**DIRECTIONS:**
Check each line of the material below, and copy it if it holds the string "part".
>> begin
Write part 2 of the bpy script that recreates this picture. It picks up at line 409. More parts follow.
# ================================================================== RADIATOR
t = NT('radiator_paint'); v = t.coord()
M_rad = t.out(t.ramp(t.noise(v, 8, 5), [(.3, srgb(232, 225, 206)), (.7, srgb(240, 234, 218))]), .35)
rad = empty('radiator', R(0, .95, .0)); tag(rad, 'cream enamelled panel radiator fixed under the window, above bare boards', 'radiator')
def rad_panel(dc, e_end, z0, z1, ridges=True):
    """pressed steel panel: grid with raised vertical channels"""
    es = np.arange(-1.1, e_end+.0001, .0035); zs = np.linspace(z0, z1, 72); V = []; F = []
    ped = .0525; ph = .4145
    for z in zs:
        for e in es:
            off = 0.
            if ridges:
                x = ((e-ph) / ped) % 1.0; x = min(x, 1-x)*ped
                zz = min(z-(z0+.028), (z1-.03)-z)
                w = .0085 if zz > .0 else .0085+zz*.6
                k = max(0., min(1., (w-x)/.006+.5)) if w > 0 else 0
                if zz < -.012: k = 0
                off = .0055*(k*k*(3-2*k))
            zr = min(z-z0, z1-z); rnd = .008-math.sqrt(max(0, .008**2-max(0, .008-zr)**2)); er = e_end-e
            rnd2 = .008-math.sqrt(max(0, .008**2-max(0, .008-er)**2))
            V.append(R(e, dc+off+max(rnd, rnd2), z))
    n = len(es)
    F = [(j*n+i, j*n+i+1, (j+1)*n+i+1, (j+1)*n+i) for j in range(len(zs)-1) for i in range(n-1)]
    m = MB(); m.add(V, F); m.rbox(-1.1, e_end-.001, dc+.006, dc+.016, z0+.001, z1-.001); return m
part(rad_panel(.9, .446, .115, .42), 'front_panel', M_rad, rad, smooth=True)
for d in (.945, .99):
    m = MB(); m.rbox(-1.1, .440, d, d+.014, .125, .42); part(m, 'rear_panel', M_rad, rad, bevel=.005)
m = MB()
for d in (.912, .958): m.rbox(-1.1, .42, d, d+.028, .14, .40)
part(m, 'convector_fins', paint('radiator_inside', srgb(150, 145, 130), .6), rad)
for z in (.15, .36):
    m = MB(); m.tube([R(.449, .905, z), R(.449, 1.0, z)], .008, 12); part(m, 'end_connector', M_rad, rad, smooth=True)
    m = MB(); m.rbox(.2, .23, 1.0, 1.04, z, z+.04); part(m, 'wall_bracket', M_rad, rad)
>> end
**SOLUTION TO THIS PROBLEM:**
Write part 2 of the bpy script that recreates this picture. It picks up at line 409. More parts follow.
part(rad_panel(.9, .446, .115, .42), 'front_panel', M_rad, rad, smooth=True)
    m = MB(); m.rbox(-1.1, .440, d, d+.014, .125, .42); part(m, 'rear_panel', M_rad, rad, bevel=.005)
part(m, 'convector_fins', paint('radiator_inside', srgb(150, 145, 130), .6), rad)
    m = MB(); m.tube([R(.449, .905, z), R(.449, 1.0, z)], .008, 12); part(m, 'end_connector', M_rad, rad, smooth=True)
    m = MB(); m.rbox(.2, .23, 1.0, 1.04, z, z+.04); part(m, 'wall_bracket', M_rad, rad)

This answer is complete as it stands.